GÜL KOKUSUNUN BÜYÜSÜ
Gazeteci Tijen Mergen ve arkadaşları Antalya’dan hareket ederek bir doğa harikası olan bölgede 2 saat süren bir yolculuktan sonra Isparta Eğirdir’e varıyorlar .
Gazetede yer alan bilgilere göre; Kasnak Ormanı, Bel kuyular,Davras Kayak Merkezi,Çobanisa Köyü ve Akpınar Köyü çevresinde güzel bir gezi yapan ekibin görerek anlattığı doğal güzellikler içerisinde doğaya kokusunu veren ve insanların başını döndüren büyülü gül kokusu dikkatimi çekti.
Güller ve insanlar arasındaki bağın halk kültürümüz içerisinde anlamlı ve seçkin bir yeri olduğunu düşündüm.
Dağ isimleri, ağaç isimleri,göl isimleri,köy isimler ve gül isimleri kendi özelliklerini de yansıtmaktalar.
-Kasnak meşesi, Davras,Bel kuyular, Akpınar,Çobanisa gibi isimler kültürün coğrafyadaki adları olarak karşımıza çıkmaktalar.
Yer isimleri, insan isimleri de kültürün temel taşları olarak bize ışık tutarlar…
Bülbül ile gül arasındaki sevgiyle ilgili olarak edebiyatımızda sayısız belge var.
Hz. Mevlana bir sözünde,”Güle kokunu veren dikenidir” demiş.İnsanlar arasındaki iyi ile kötüyü anlatmaya faydası olur belki….
Güller, güzel renkleri ve kokuları ile hayatın her aşamasında insana en yakın can yoldaşı olmuştur…
Çiçekler ,gökkuşağının bütün renklerini birbirleriyle kaynaştırarak doğayı süsler ve insanı büyüler.temizliğin,güzelliğin,ahengin,estetiğin sembolü olarak “gül gibi insan” benzetmesi de yapılır çoğu zaman.Ne mutlu güle benzeyen insanlara…

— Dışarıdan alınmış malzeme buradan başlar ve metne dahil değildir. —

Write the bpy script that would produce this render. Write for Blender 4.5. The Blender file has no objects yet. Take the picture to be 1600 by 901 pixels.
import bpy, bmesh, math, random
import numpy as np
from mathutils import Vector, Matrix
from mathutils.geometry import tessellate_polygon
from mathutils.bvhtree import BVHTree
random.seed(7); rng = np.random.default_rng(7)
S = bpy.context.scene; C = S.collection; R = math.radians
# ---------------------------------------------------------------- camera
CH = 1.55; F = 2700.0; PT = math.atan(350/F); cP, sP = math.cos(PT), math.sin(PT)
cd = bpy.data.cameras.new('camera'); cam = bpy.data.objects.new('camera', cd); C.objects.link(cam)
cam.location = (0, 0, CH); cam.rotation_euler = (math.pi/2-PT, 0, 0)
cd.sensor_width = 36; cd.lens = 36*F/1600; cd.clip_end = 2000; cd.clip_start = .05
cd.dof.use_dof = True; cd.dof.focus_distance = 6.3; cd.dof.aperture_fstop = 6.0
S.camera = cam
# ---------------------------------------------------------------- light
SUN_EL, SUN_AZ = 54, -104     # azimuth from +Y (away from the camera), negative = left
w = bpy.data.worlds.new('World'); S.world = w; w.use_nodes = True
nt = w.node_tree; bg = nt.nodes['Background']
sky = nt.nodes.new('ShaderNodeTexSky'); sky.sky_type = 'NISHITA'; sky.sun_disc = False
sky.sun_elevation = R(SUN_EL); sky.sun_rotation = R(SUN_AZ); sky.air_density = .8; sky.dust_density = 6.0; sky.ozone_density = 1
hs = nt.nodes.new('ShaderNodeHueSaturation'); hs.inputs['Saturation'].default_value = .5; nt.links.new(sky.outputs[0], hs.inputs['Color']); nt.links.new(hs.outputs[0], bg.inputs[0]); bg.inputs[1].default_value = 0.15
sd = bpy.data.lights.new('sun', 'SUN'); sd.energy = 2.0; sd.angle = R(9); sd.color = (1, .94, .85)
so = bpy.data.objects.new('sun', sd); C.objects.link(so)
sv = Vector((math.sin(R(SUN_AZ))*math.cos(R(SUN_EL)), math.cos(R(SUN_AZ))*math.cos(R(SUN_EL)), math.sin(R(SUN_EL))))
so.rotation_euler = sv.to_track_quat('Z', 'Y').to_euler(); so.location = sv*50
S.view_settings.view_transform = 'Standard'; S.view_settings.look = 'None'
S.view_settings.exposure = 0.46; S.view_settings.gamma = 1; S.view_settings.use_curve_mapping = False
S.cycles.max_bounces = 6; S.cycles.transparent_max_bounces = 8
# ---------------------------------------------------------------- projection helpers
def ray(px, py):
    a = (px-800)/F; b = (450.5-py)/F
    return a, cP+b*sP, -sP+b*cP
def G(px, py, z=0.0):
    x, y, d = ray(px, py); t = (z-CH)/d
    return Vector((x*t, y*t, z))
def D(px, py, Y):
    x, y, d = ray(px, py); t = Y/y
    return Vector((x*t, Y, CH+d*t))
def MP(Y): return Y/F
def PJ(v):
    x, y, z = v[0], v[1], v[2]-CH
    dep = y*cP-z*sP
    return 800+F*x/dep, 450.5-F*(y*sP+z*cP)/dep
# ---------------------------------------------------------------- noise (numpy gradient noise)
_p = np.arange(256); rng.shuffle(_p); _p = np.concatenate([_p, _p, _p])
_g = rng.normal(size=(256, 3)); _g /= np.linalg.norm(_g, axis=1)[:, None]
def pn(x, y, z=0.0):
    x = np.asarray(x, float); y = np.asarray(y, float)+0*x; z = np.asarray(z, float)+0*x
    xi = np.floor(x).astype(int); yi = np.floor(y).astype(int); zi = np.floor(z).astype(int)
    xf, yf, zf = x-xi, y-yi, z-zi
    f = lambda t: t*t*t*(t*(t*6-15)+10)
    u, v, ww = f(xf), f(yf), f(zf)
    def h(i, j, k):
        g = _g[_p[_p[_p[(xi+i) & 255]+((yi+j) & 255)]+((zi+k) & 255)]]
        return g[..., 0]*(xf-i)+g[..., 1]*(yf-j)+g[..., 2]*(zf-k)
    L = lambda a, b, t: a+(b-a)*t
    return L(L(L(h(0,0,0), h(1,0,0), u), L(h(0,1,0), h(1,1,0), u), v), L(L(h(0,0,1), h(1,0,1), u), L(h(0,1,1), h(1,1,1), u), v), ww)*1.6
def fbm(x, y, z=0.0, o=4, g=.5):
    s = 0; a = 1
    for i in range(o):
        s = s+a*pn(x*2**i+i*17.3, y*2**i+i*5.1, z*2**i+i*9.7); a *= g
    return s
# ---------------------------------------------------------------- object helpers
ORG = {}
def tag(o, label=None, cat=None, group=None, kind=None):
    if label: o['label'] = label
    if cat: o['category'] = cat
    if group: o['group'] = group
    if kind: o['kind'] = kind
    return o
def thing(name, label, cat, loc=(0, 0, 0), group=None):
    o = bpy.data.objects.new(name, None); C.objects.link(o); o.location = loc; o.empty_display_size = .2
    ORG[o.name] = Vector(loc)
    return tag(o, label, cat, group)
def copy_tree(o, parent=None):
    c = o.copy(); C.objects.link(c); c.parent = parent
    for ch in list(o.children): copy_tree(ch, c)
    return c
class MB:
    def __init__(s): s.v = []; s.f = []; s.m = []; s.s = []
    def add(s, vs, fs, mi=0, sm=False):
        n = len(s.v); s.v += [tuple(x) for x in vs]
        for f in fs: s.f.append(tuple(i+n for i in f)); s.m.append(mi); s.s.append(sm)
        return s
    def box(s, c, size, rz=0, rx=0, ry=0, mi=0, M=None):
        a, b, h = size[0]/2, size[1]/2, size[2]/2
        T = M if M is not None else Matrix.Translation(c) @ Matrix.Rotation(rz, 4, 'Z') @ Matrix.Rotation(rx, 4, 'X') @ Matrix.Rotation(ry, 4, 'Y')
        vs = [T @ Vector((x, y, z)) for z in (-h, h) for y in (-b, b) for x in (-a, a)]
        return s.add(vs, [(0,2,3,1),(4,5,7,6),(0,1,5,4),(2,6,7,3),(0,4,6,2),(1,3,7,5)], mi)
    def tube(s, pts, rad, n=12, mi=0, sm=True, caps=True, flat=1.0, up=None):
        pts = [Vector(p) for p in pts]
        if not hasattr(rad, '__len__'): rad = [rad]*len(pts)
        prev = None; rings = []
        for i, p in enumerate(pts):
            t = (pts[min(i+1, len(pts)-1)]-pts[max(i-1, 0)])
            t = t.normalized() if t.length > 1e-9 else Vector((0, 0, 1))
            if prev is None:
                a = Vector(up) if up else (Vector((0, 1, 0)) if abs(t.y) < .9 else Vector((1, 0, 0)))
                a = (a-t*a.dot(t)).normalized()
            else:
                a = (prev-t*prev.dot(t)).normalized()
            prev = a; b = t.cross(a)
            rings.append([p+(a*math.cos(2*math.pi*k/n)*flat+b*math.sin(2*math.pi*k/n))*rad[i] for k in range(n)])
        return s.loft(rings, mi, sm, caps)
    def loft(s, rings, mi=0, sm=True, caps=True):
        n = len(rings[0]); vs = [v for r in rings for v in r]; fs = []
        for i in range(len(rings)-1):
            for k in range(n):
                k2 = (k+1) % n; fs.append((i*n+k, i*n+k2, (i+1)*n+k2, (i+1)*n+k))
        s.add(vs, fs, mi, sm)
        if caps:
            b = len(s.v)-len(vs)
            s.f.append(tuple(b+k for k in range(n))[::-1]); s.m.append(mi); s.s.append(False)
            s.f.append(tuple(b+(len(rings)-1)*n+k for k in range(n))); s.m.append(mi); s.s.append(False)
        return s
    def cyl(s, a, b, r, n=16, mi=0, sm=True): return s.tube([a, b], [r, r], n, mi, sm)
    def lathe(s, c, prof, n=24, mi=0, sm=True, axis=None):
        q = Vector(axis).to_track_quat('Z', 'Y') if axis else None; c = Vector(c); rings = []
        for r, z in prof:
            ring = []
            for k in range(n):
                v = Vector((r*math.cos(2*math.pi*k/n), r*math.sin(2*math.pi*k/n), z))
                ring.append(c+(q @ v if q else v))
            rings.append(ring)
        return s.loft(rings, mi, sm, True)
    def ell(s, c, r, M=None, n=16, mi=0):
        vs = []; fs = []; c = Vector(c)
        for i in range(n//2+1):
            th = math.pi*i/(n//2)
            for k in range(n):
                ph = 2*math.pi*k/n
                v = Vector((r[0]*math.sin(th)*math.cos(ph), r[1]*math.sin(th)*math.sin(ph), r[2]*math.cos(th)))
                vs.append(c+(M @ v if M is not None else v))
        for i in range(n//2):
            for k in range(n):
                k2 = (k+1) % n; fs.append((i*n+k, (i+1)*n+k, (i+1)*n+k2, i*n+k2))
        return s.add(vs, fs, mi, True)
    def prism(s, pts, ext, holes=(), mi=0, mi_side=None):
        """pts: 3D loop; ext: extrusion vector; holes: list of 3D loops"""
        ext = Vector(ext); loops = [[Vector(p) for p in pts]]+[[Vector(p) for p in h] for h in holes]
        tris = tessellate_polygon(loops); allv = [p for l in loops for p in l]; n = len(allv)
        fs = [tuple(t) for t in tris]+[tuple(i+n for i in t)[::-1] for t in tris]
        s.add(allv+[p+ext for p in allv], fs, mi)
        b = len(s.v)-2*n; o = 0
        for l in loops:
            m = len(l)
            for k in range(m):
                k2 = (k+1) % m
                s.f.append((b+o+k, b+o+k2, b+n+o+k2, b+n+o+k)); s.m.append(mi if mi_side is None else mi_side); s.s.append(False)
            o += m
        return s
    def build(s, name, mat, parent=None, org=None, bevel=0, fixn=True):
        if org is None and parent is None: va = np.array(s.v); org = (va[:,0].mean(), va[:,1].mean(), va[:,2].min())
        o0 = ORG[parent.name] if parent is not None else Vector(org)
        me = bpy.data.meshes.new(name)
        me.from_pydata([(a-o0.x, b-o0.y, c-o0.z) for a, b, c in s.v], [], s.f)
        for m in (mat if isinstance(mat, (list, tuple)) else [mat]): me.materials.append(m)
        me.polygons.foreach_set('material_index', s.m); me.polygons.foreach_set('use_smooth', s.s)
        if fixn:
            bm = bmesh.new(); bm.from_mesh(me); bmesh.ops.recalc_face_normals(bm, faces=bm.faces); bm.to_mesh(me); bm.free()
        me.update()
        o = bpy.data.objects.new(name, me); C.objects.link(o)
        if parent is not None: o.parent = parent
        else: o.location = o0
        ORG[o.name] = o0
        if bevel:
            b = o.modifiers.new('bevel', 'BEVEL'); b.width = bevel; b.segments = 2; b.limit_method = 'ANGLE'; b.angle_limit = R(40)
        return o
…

Çoban Köyü’nde gül tarlaları kozmetik ürünler için harman olmuş. Sabah serinlikte toplanan güller uzmanlarca ayırıma tabi tutularak kozmetik sanayinde kullanılıyor.
Mis gibi kokan güller parfüm oluyorlar önce bayanlara ve sonra da baylara esinti kazandırıyorlar. İnsanlık güllerin kıymetini bilmelidir. Ona olan borcunu sevgi ile ödemelidir.
İspanya’nın bir bölgesinde kır gezisine çıkan gençlerden erkekler kızlara kitap verirken kızlar da erkeklere kırlardan kopardıklar gülleri armağan etmektelermiş.Bu gelenekten ilham alan UNESCO ,bu geleneksel şenliklerin yapıldığı 23 nisan tarihini “Dünya Kitap Günü “ olarak belirliyor.
Kitap ve ona karşılık çiçek yada çiçek ve kitap birbirine yakışıyor.Mitolojide yer alan peri kızları yada kraliçelerin ellerinde hep gül demetleri bulunur.
Güller, taçları süsler “gelin çiçeği” olurlar.
Dağların zirvelerinde,tepe yamaçlarında, ovalarda ve yaylalarda güllerin olmadığını düşünmek bile zor.
Her çiçeğin bir adı , bir kokusu ve bir tadı vardır.Yapraklarından şuruplar yapılan “Has gül” de sevgi sembolüdür çoğu zaman. Gül kokusunun büyüsü yalnız kozmetik ürünleri değil,sanatı, şiiri,sevgiyi ve aşkı da sarmalar…
Doğa gülsüz,insan gül kokusuz olmamış tarih boyunca…
YAHYA AKSOY
YORUMLAR
güzel yazınızı tebrik ederim sagolun.lakin bizim dünyaya ün salan gül kokusunu ve gülünü anlatmaya kelimeler aciz kalıyor size güller diyarından selamlarımla sayfanıza bir kucak gül bırakıyorum
ipekyolu
Güller yeryüzünün harikaları, sayfama koyduğunuz bir kucak güle
sonsuz teşekkürler,sağolun,gülsüz kalmayın.
harika bir yazıydı, burnuma gül kokusu geldi yazınızı okuduktan sonra. elinize, yüreğinize, kaleminize sağlık yürekten kutluyorum. saygılar.
ipekyolu
Güllerin hası insanın hası,kalemin hası hep var olsun.